Exactly one hundred years ago, a sensitive woman naturalist, nature lover, and accomplished artist began to chronicle all that she encountered while walking and cycling around the countryside of her native England and neighboring Scotland.
Besides noting the flora and fauna, she included poems and quaint folk sayings, saints' days, mottoes, and tidbits of history. Follow along with her month by month as she chronicles the summer thunderstorms and the first hard frost, notes Lady Day and Candlemas Day, watches birds nesting and raising their young, and quotes Shakespeare's praise of the fickleness of April and Browning's description of early November hours.

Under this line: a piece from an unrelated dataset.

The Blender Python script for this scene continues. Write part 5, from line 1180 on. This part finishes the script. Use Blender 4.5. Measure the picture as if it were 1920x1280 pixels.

Known in its facsimile reproduction as The Country Diary of an Edwardian Lady, Edith Holden's Nature Notes of 1906 will take the listener back in time one hundred years to when a young woman had the leisure time to deeply explore every nook of her countryside, sweetly celebrating the progress of the seasons on every page of her diary.
Edith B. Holden (1871-1920) was born in Worcester, England. Her family lived in the small village of Olton, and it was there in 1906 that she wrote and illustrated her nature notes diary. Later she moved to London, where she met and married Ernest Smith, a sculptor. In March of 1920, Edith died tragically by drowning in the Thames River, while gathering buds from chestnut trees.